Reply
Fri 16 May, 2003 09:25 am
Spectre of deflation haunts US and Europe
By Andrew Buncombe in Washington
16 May 2003 - UK Independent
Factory prices in the United States fell sharply last month, triggering new fears that America is now threatened by deflation and seemingly supporting the Federal Reserve's warning last week of an "unwelcome and substantial fall in inflation".
The 1.9 per cent fall in prices paid to US factories, farmers and other producers was more than double economists' forecast and followed a 1.5 per cent rise in March.
Prices excluding food and energy, or the so-called core rate, fell 0.9 per cent, the most since August 1993, after rising 0.7 per cent the previous month. This reflected falling prices for cars, trucks, men's and boy's clothes and cigarettes. The raw materials and semi-finished goods indexes each fell by the most on record.
The gloom was compounded by figures showing that growth in the eurozone ground to a halt in the first quarter of 2003 as Germany headed towards recession
The eurozone economy put in its worst performance in just over a year as unexpected contractions in Germany and Italy took two of the region's biggest economies to the brink of recession.

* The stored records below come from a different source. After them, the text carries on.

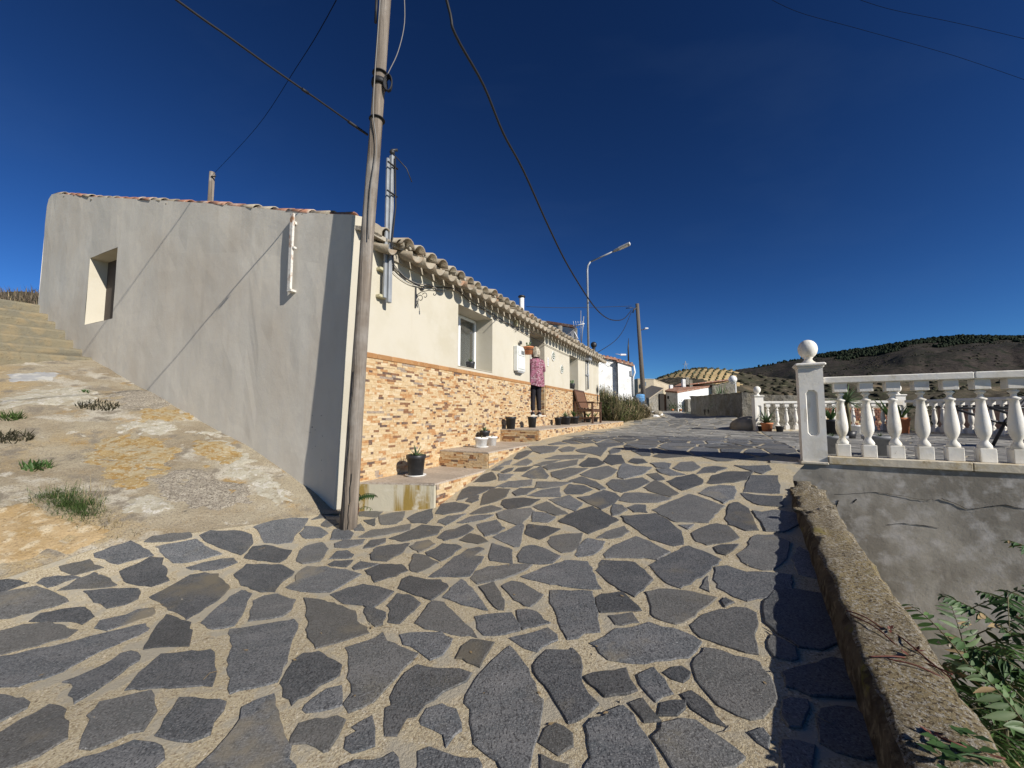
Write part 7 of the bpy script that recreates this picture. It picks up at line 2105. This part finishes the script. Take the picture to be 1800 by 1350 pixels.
q = MB(); rows = []; YF = list(np.linspace(185, 680, 80))
for y in YF: rows.append([((px-900)/FPX*y, y, zf(px, y)) for px in PXS])
q.grid(rows); q.build('far_hill', M['hill_scrub'], kind='structure')
def blob(q, c, r, rz=.8, seg=6, rings=4):
    b = len(q.v); j = rng.uniform(.75, 1.25, size=(rings+1, seg))
    p = []
    for i in range(rings+1):
        th = math.pi*i/rings
        for k in range(seg):
            an = 2*math.pi*k/seg; p.append((c[0]+r*math.sin(th)*math.cos(an)*j[i, k], c[1]+r*math.sin(th)*math.sin(an)*j[i, k], c[2]-r*rz*math.cos(th)*j[i, k]))
    q.add(p, [(i*seg+k, i*seg+(k+1) % seg, (i+1)*seg+(k+1) % seg, (i+1)*seg+k) for i in range(rings) for k in range(seg)], 0, True)
q = MB()
for row in range(13):
    for k in range(16):
        px = 1150+row*11.5+k*1.6+rng.uniform(-.8, .8); y = 96+k*4.6+rng.uniform(-.5, .5)
        if px > 1292 or y < max(90, 152-(px-1140)*.38) or y > 168: continue
        x = (px-900)/FPX*y; z = zn(px, y); blob(q, (x, y, z+.35), rng.uniform(.28, .5)); q.tube([(x, y, z-.2), (x, y, z+.4)], .06, 4)
tag(q.build('orchard_trees', M['olive_tree']), 'rows of small orchard trees across the straw-coloured hill', 'trees', kind='stuff')
q = MB()
for k in range(150):
    px = rng.uniform(1120, 1250); y = 165+rng.uniform(-3, 4); x = (px-900)/FPX*y; blob(q, (x, y, zn(px, y)+.1), rng.uniform(.4, .9))
for k in range(1900):
    px = rng.uniform(1235, 1900); y = 50*(3.6)**rng.rand()
    if px < 1300 and y > 85: continue
    if fbm(px*.02, y*.03, 1.3, 3) < -.05: continue
    x = (px-900)/FPX*y; blob(q, (x, y, zn(px, y)+.05), rng.uniform(.2, .75)*(.6+y/140), .65, 5, 3)
tag(q.build('scrub', M['scrub_dark']), 'low dark scrub dotting the nearer hillside', 'scrub', kind='stuff')
q = MB()
for k in range(3400):
    px = rng.uniform(1240, 2100); y = rng.uniform(200, 525); x = (px-900)/FPX*y
    d = fbm(px*.012, y*.012, 1.5, 3)
    if d < .02: continue
    blob(q, (x, y, zf(px, y)+.1), rng.uniform(.4, 1.2), .5, 5, 3)
tag(q.build('scrub', M['scrub_dark']), 'scattered scrub on the dark far hill', 'scrub', kind='stuff')
q = MB()
for k in range(9500):
    px = rng.uniform(1420, 2200); y = rng.uniform(395, 530)
    lim = 425+max(0, (1600-px))*.5+22*math.sin(px*.02)+14*math.sin(px*.071)
    if y < lim: continue
    if y < 505 and fbm(px*.01, y*.02, 1.2, 3) < -.10+.30*(505-y)/110*0: continue
    x = (px-900)/FPX*y; r_ = rng.uniform(.8, 2.3); z = zf(px, y); blob(q, (x, y, z+r_*.6), r_*.8, 1.2, 6, 4)
for k in range(90):
    px = rng.choice([1338, 1345, 1366, 1392, 1398, 1430, 1445, 1470, 1482, 1500, 1512, 1530])+rng.uniform(-16, 16); y = rng.uniform(495, 522); x = (px-900)/FPX*y; r_ = rng.uniform(.6, 1.7); blob(q, (x, y, zf(px, y)+r_*.5), r_, 1.0, 6, 4)
tag(q.build('pine_wood', M['pine']), 'dark pine wood along the crest of the far hill', 'wood', kind='stuff')
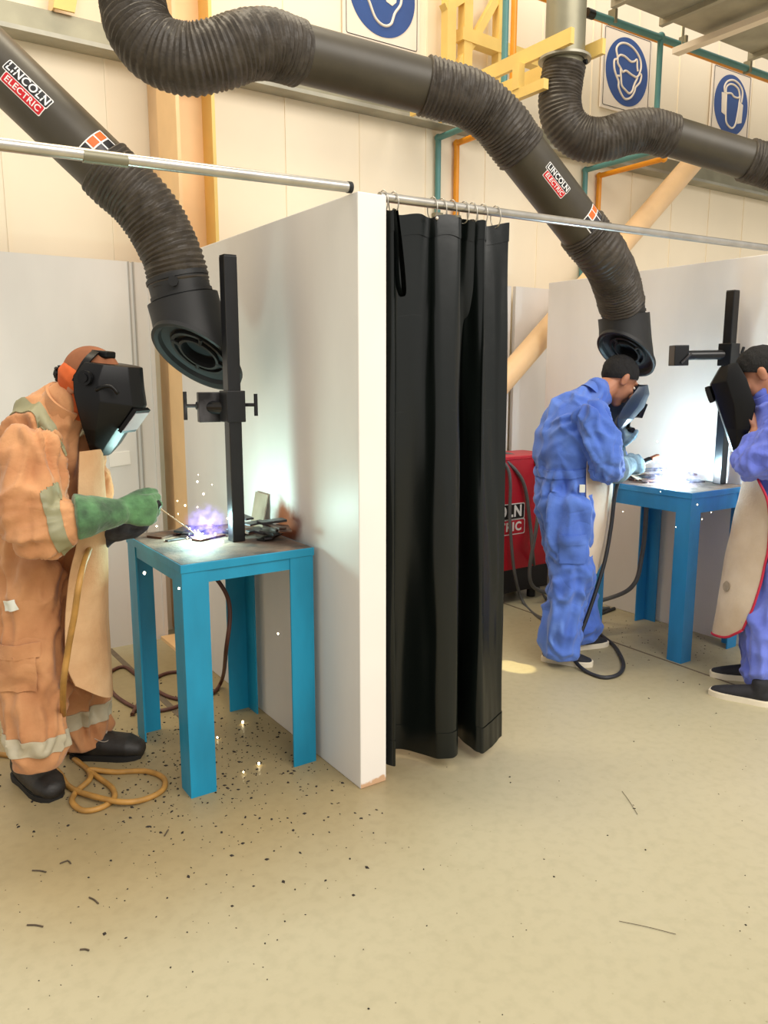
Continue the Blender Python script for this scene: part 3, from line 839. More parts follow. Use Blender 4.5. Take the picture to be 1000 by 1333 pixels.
for i in range(NR):
    f = i / (NR - 1); e = f ** .8; row = []
    for k in range(NC):
        p = TA[k] * (1 - e) + BA[k] * e
        u = k / (NC - 1)
        sag = .012 * math.sin(u * PI * 9) ** 2
        z0 = 2.085 - sag + (p.x - 1.6) * .012; z1 = .045 + .010 * math.sin(u * 20)
        w = V((noise.noise(V((u * 30, f * 5, 3))), noise.noise(V((u * 30, f * 5, 9))), 0)) * .006
        row.append(V((p.x, p.y, z0 * (1 - f) + z1 * f)) + w)
    rows.append(row)
cu = thing('welding_curtain', 'long black vinyl welding curtain hanging beside the white partition', 'curtain')
cm = obj('sheet', gridm(rows, .0022), 'pvc', cu)
def hem(f0, f1, name, off):
    i0, i1 = int(f0 * (NR - 1)), int(f1 * (NR - 1)); rr = []
    for i in range(i0, i1 + 1): rr.append([p + V((0, -off, 0)) for p in rows[i]])
    obj(name, gridm(rr, .002), 'pvc', cu)
hem(0, .035, 'top_hem', .0035); hem(.965, 1, 'bottom_hem', .0035)
for f in (.17, .34, .51, .68, .84):   # horizontal fold creases
    i = int(f * (NR - 1)); bm = bmesh.new()
    P = [p + V((0, -.0012, 0)) for p in rows[i]][3:-3]
    sweep(bm, P, .0011, 6); obj('crease', fin(bm, smooth=True), 'pvc_crease', cu)
# looped strap turned back at the top left
lp = [(1.598, 2.300, 2.075), (1.602, 2.292, 1.98), (1.606, 2.290, 1.85), (1.618, 2.284, 1.795), (1.634, 2.290, 1.80), (1.638, 2.300, 1.86), (1.628, 2.306, 1.97), (1.615, 2.312, 2.075)]
P = cr([V(p) for p in lp], .01); bm = bmesh.new()
rows2 = [[p + V((0, -.004, 0)), p + V((0.004, .03, 0))] for p in P]
vs = [[bm.verts.new(q_) for q_ in r] for r in rows2]
for i in range(len(vs) - 1): bm.faces.new((vs[i][0], vs[i][1], vs[i + 1][1], vs[i + 1][0]))
bmesh.ops.solidify(bm, geom=bm.faces[:], thickness=.004); obj('loop_strap', fin(bm, smooth=True), 'pvc', cu)
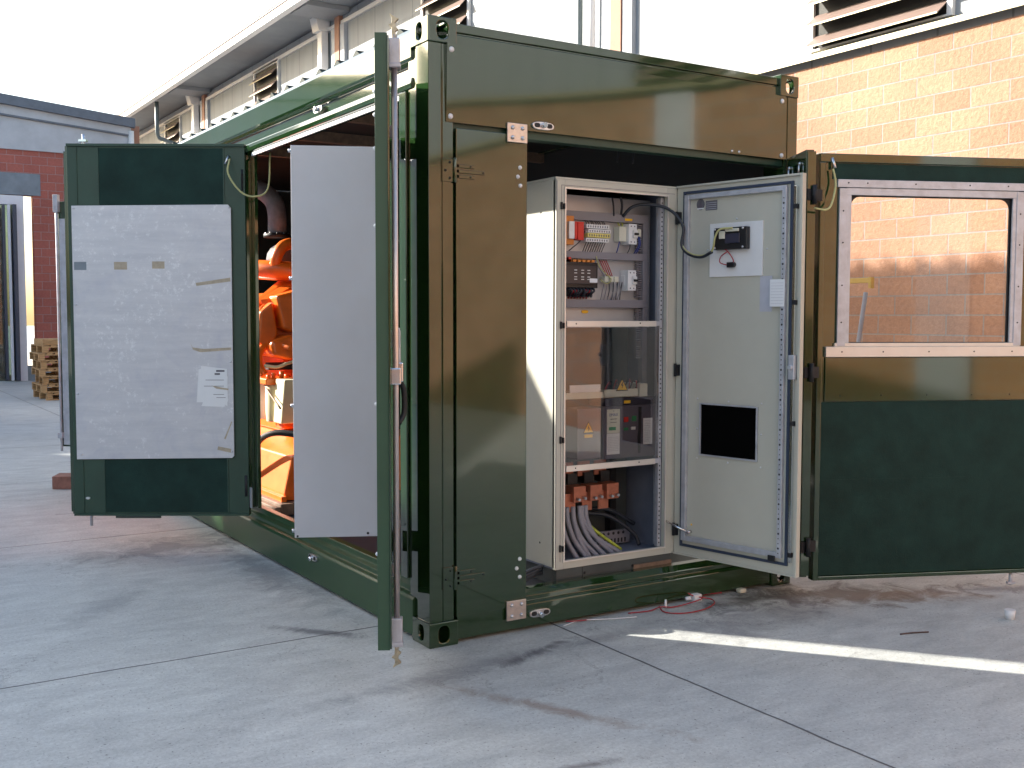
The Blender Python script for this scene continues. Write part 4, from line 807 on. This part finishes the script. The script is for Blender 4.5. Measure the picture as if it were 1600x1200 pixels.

The US figures yesterday - indicating that there is too much supply chasing too little demand from consumers - will only add to concerns that the US economy is facing a period of enduring weakness.
If this is the case - as most signs seem to indicate it is - the statement by the Federal Open Market Committee (FOMC), the US Federal Reserve's policy-making body, could signal a historic break.
As Robert Samuelson, wrote last week in Newsweek: "Since the early 1960s, inflation (which peaked at 13.3 per cent in 1979) has dominated the economy. Its rise and fall affected interest rates, the stock market and wages. Demoting inflation's importance means we've entered a new era with unfamiliar threats."
Last week the Federal Reserve left short-term interest rates unchanged but set the stage for a cut if the economy shows no sign of improvement when policy makers next meet in June. Given the state of the economy, the decision to hold the overnight federal funds rate at a 41-year low of 1.25 per cent had been expected by traders. But the central bank issued a surprise, if not entirely explicit, warning of the risk of deflation, where falling prices drive the economy into a downward spiral.
The "balance of risk" was weighted towards weakness for the foreseeable future, the FOMC said, downgrading its assessment of the economy from the neutral stance adopted at its last meeting.
And in a key passage of its statement, the FOMC warned that "the concern of the possibility of an unwelcome and substantial fall in inflation, though minor, exceeds that of a pick up in inflation".
There was also a decline in energy prices but it came too too late to help manufacturers in April. Production at factories, mines, and utilities declined 0.5 per cent last month after falling by the same amount in March, the Fed said, the sixth decrease in nine months.
The proportion of industrial capacity in use fell to 74.4 per cent, from 74.8 per cent. It is the lowest since June 1983, when it was 74 per cent.
Joseph LaVorgna, a senior economist at Deutsche Bank Securities, said he believed that manufacturing recently had been under intense economic pressure. "The manufacturing sector has been in recession this year and taken the brunt of the slowdown, the run up in energy costs, and war concerns. Manufacturers have been forced to cut inventories to avoid being caught out if demand fell."
BBB, Your article explains all the reasons why we will keep our faith in Cash and Bonds over Equities for the foreseeable future. c.i.
well what we dont have now, we will have even less of tomorrow.
For those claiming that the new exemption of taxes on dividends will help our economy is smoking someth'n I don't know about. If industrial capacity is at 74 percent, why would they expand? c.i.